REQUIRED WORK: Make an exact copy of the data below, leaving out every picture.

COLLECTED DATA:
** START **
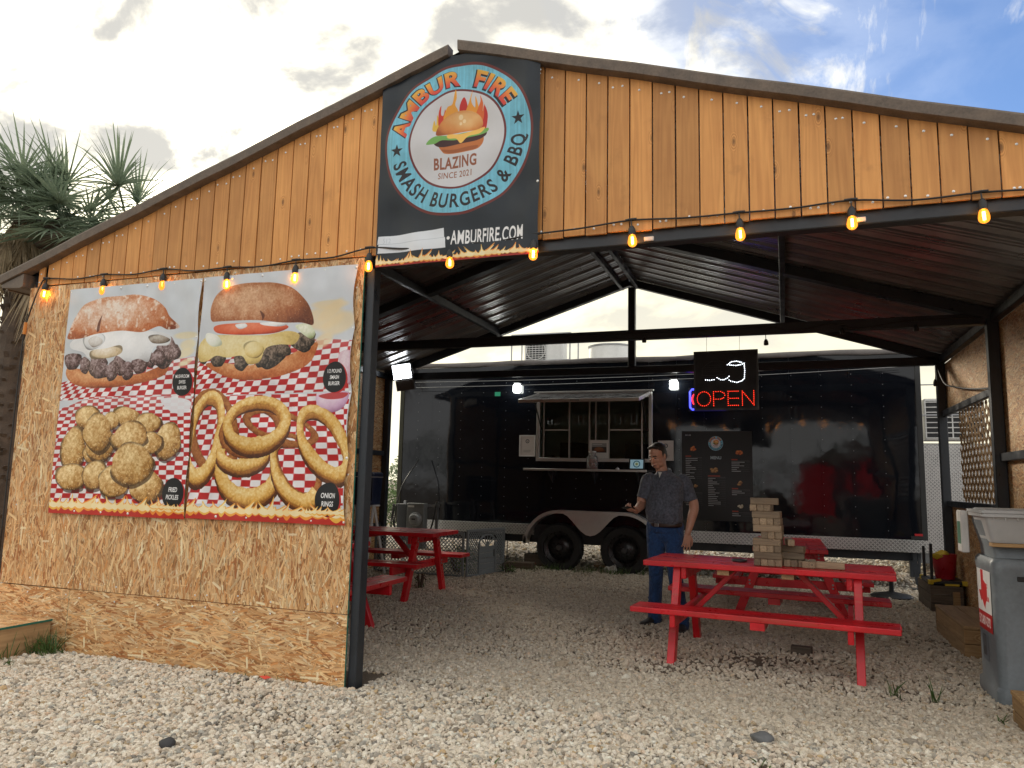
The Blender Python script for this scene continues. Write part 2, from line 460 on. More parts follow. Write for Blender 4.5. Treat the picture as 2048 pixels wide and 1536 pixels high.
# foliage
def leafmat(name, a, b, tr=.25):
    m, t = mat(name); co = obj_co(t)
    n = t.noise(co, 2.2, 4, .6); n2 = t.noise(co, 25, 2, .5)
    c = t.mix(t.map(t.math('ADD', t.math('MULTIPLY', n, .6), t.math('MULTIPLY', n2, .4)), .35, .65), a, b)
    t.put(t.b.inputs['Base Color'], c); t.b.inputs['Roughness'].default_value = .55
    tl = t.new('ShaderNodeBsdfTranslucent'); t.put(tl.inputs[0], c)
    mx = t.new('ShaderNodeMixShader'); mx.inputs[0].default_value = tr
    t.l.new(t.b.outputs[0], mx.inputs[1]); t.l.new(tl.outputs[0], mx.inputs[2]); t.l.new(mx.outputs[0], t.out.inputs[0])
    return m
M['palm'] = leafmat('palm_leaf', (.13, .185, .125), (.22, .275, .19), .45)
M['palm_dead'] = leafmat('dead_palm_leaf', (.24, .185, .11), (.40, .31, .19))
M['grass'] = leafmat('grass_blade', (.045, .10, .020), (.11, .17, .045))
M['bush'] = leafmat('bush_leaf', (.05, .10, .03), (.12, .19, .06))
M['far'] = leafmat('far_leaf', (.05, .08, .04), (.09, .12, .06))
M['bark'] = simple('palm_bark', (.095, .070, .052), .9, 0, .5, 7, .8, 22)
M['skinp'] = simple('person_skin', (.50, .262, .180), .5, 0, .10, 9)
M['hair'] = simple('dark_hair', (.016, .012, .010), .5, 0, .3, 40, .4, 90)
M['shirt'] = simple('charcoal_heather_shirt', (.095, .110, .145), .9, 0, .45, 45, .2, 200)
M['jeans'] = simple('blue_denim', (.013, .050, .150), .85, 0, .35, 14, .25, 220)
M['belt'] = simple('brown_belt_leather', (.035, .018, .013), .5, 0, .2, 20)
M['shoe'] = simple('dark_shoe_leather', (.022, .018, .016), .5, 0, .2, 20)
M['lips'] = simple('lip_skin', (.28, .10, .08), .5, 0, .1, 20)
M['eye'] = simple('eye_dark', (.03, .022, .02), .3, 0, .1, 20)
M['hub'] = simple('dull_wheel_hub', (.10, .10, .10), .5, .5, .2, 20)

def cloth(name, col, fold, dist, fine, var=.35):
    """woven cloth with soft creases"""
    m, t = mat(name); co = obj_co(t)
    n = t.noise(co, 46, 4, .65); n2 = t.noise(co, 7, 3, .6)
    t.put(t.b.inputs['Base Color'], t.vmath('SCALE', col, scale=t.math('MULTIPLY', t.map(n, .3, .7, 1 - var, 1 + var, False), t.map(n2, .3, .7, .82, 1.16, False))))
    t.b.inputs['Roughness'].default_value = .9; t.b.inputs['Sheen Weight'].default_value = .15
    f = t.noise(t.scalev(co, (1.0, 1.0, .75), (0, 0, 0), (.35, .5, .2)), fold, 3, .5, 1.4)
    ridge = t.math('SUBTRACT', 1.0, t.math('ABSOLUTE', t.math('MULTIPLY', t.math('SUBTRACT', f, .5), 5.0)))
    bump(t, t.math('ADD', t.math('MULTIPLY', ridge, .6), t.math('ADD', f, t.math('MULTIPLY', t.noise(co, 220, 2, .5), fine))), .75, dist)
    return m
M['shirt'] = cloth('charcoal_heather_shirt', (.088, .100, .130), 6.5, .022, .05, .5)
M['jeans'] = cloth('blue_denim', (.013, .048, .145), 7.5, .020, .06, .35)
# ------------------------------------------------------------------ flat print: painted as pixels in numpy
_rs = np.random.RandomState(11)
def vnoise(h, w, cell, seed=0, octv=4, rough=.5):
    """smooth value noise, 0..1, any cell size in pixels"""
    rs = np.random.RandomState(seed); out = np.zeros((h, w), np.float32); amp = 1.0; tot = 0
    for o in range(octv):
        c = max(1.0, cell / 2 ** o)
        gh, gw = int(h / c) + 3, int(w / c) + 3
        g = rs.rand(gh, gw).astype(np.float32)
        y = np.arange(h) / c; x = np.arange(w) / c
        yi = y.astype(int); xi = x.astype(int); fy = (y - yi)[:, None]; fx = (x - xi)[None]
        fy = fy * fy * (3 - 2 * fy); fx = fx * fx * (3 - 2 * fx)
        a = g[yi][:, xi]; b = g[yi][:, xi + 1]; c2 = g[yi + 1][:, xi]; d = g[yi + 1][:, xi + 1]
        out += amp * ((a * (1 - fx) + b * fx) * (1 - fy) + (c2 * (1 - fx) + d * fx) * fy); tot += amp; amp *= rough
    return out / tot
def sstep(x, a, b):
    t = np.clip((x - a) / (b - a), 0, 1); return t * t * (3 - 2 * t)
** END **
RESPONSE TO THE EXERCISE:
The Blender Python script for this scene continues. Write part 2, from line 460 on. More parts follow. Write for Blender 4.5. Treat the picture as 2048 pixels wide and 1536 pixels high.
# foliage
def leafmat(name, a, b, tr=.25):
    m, t = mat(name); co = obj_co(t)
    n = t.noise(co, 2.2, 4, .6); n2 = t.noise(co, 25, 2, .5)
    c = t.mix(t.map(t.math('ADD', t.math('MULTIPLY', n, .6), t.math('MULTIPLY', n2, .4)), .35, .65), a, b)
    t.put(t.b.inputs['Base Color'], c); t.b.inputs['Roughness'].default_value = .55
    tl = t.new('ShaderNodeBsdfTranslucent'); t.put(tl.inputs[0], c)
    mx = t.new('ShaderNodeMixShader'); mx.inputs[0].default_value = tr
    t.l.new(t.b.outputs[0], mx.inputs[1]); t.l.new(tl.outputs[0], mx.inputs[2]); t.l.new(mx.outputs[0], t.out.inputs[0])
    return m
M['palm'] = leafmat('palm_leaf', (.13, .185, .125), (.22, .275, .19), .45)
M['palm_dead'] = leafmat('dead_palm_leaf', (.24, .185, .11), (.40, .31, .19))
M['grass'] = leafmat('grass_blade', (.045, .10, .020), (.11, .17, .045))
M['bush'] = leafmat('bush_leaf', (.05, .10, .03), (.12, .19, .06))
M['far'] = leafmat('far_leaf', (.05, .08, .04), (.09, .12, .06))
M['bark'] = simple('palm_bark', (.095, .070, .052), .9, 0, .5, 7, .8, 22)
M['skinp'] = simple('person_skin', (.50, .262, .180), .5, 0, .10, 9)
M['hair'] = simple('dark_hair', (.016, .012, .010), .5, 0, .3, 40, .4, 90)
M['shirt'] = simple('charcoal_heather_shirt', (.095, .110, .145), .9, 0, .45, 45, .2, 200)
M['jeans'] = simple('blue_denim', (.013, .050, .150), .85, 0, .35, 14, .25, 220)
M['belt'] = simple('brown_belt_leather', (.035, .018, .013), .5, 0, .2, 20)
M['shoe'] = simple('dark_shoe_leather', (.022, .018, .016), .5, 0, .2, 20)
M['lips'] = simple('lip_skin', (.28, .10, .08), .5, 0, .1, 20)
M['eye'] = simple('eye_dark', (.03, .022, .02), .3, 0, .1, 20)
M['hub'] = simple('dull_wheel_hub', (.10, .10, .10), .5, .5, .2, 20)

def cloth(name, col, fold, dist, fine, var=.35):
    """woven cloth with soft creases"""
    m, t = mat(name); co = obj_co(t)
    n = t.noise(co, 46, 4, .65); n2 = t.noise(co, 7, 3, .6)
    t.put(t.b.inputs['Base Color'], t.vmath('SCALE', col, scale=t.math('MULTIPLY', t.map(n, .3, .7, 1 - var, 1 + var, False), t.map(n2, .3, .7, .82, 1.16, False))))
    t.b.inputs['Roughness'].default_value = .9; t.b.inputs['Sheen Weight'].default_value = .15
    f = t.noise(t.scalev(co, (1.0, 1.0, .75), (0, 0, 0), (.35, .5, .2)), fold, 3, .5, 1.4)
    ridge = t.math('SUBTRACT', 1.0, t.math('ABSOLUTE', t.math('MULTIPLY', t.math('SUBTRACT', f, .5), 5.0)))
    bump(t, t.math('ADD', t.math('MULTIPLY', ridge, .6), t.math('ADD', f, t.math('MULTIPLY', t.noise(co, 220, 2, .5), fine))), .75, dist)
    return m
M['shirt'] = cloth('charcoal_heather_shirt', (.088, .100, .130), 6.5, .022, .05, .5)
M['jeans'] = cloth('blue_denim', (.013, .048, .145), 7.5, .020, .06, .35)
# ------------------------------------------------------------------ flat print: painted as pixels in numpy
_rs = np.random.RandomState(11)
def vnoise(h, w, cell, seed=0, octv=4, rough=.5):
    """smooth value noise, 0..1, any cell size in pixels"""
    rs = np.random.RandomState(seed); out = np.zeros((h, w), np.float32); amp = 1.0; tot = 0
    for o in range(octv):
        c = max(1.0, cell / 2 ** o)
        gh, gw = int(h / c) + 3, int(w / c) + 3
        g = rs.rand(gh, gw).astype(np.float32)
        y = np.arange(h) / c; x = np.arange(w) / c
        yi = y.astype(int); xi = x.astype(int); fy = (y - yi)[:, None]; fx = (x - xi)[None]
        fy = fy * fy * (3 - 2 * fy); fx = fx * fx * (3 - 2 * fx)
        a = g[yi][:, xi]; b = g[yi][:, xi + 1]; c2 = g[yi + 1][:, xi]; d = g[yi + 1][:, xi + 1]
        out += amp * ((a * (1 - fx) + b * fx) * (1 - fy) + (c2 * (1 - fx) + d * fx) * fy); tot += amp; amp *= rough
    return out / tot
def sstep(x, a, b):
    t = np.clip((x - a) / (b - a), 0, 1); return t * t * (3 - 2 * t)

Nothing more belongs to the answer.